» 3D scene scripts:

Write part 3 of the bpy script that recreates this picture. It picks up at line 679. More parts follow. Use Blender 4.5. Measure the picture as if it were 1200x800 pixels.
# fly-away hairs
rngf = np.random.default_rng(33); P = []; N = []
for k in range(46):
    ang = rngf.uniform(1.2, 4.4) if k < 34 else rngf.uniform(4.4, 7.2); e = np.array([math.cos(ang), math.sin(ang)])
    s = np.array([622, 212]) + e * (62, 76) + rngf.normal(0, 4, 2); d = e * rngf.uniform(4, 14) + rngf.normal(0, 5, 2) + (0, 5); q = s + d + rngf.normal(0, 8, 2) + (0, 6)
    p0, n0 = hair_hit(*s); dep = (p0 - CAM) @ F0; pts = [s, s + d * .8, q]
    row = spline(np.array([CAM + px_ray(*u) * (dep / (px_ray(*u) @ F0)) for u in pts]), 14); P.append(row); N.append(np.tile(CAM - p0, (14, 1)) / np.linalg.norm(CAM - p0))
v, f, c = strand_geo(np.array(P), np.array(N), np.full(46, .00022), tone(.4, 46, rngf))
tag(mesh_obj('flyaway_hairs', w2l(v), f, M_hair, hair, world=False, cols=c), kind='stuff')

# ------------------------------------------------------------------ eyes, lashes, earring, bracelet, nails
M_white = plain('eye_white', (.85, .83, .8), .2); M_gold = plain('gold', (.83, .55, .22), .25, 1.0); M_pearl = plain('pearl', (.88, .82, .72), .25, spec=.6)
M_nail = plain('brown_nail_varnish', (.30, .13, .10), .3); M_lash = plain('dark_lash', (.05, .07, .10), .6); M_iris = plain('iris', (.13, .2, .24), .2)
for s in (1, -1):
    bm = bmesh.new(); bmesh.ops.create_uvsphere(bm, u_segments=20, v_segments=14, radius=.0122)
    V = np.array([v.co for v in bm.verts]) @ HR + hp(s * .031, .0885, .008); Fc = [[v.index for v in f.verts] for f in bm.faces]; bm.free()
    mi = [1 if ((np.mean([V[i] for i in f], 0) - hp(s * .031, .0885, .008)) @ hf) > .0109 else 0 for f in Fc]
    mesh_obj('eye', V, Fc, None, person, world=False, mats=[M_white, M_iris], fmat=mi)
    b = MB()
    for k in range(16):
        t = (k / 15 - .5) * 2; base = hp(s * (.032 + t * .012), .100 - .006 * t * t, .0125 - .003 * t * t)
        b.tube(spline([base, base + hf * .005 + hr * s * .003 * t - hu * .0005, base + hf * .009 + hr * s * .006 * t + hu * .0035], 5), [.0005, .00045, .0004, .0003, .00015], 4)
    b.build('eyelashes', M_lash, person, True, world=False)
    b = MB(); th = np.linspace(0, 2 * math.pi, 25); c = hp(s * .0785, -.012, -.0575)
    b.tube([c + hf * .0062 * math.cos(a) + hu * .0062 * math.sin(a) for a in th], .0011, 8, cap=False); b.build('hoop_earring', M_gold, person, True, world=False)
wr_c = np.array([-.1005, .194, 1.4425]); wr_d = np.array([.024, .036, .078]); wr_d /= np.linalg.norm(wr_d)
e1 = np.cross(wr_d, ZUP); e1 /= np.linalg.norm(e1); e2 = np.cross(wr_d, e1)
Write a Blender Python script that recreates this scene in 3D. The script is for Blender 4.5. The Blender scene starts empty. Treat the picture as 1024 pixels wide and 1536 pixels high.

» What you have to do: Transcribe the material above in its entirety. Match it exactly.

» Solution:
Write part 3 of the bpy script that recreates this picture. It picks up at line 679. More parts follow. Use Blender 4.5. Measure the picture as if it were 1200x800 pixels.
# fly-away hairs
rngf = np.random.default_rng(33); P = []; N = []
for k in range(46):
    ang = rngf.uniform(1.2, 4.4) if k < 34 else rngf.uniform(4.4, 7.2); e = np.array([math.cos(ang), math.sin(ang)])
    s = np.array([622, 212]) + e * (62, 76) + rngf.normal(0, 4, 2); d = e * rngf.uniform(4, 14) + rngf.normal(0, 5, 2) + (0, 5); q = s + d + rngf.normal(0, 8, 2) + (0, 6)
    p0, n0 = hair_hit(*s); dep = (p0 - CAM) @ F0; pts = [s, s + d * .8, q]
    row = spline(np.array([CAM + px_ray(*u) * (dep / (px_ray(*u) @ F0)) for u in pts]), 14); P.append(row); N.append(np.tile(CAM - p0, (14, 1)) / np.linalg.norm(CAM - p0))
v, f, c = strand_geo(np.array(P), np.array(N), np.full(46, .00022), tone(.4, 46, rngf))
tag(mesh_obj('flyaway_hairs', w2l(v), f, M_hair, hair, world=False, cols=c), kind='stuff')

# ------------------------------------------------------------------ eyes, lashes, earring, bracelet, nails
M_white = plain('eye_white', (.85, .83, .8), .2); M_gold = plain('gold', (.83, .55, .22), .25, 1.0); M_pearl = plain('pearl', (.88, .82, .72), .25, spec=.6)
M_nail = plain('brown_nail_varnish', (.30, .13, .10), .3); M_lash = plain('dark_lash', (.05, .07, .10), .6); M_iris = plain('iris', (.13, .2, .24), .2)
for s in (1, -1):
    bm = bmesh.new(); bmesh.ops.create_uvsphere(bm, u_segments=20, v_segments=14, radius=.0122)
    V = np.array([v.co for v in bm.verts]) @ HR + hp(s * .031, .0885, .008); Fc = [[v.index for v in f.verts] for f in bm.faces]; bm.free()
    mi = [1 if ((np.mean([V[i] for i in f], 0) - hp(s * .031, .0885, .008)) @ hf) > .0109 else 0 for f in Fc]
    mesh_obj('eye', V, Fc, None, person, world=False, mats=[M_white, M_iris], fmat=mi)
    b = MB()
    for k in range(16):
        t = (k / 15 - .5) * 2; base = hp(s * (.032 + t * .012), .100 - .006 * t * t, .0125 - .003 * t * t)
        b.tube(spline([base, base + hf * .005 + hr * s * .003 * t - hu * .0005, base + hf * .009 + hr * s * .006 * t + hu * .0035], 5), [.0005, .00045, .0004, .0003, .00015], 4)
    b.build('eyelashes', M_lash, person, True, world=False)
    b = MB(); th = np.linspace(0, 2 * math.pi, 25); c = hp(s * .0785, -.012, -.0575)
    b.tube([c + hf * .0062 * math.cos(a) + hu * .0062 * math.sin(a) for a in th], .0011, 8, cap=False); b.build('hoop_earring', M_gold, person, True, world=False)
wr_c = np.array([-.1005, .194, 1.4425]); wr_d = np.array([.024, .036, .078]); wr_d /= np.linalg.norm(wr_d)
e1 = np.cross(wr_d, ZUP); e1 /= np.linalg.norm(e1); e2 = np.cross(wr_d, e1)
Write a Blender Python script that recreates this scene in 3D. The script is for Blender 4.5. The Blender scene starts empty. Treat the picture as 1024 pixels wide and 1536 pixels high.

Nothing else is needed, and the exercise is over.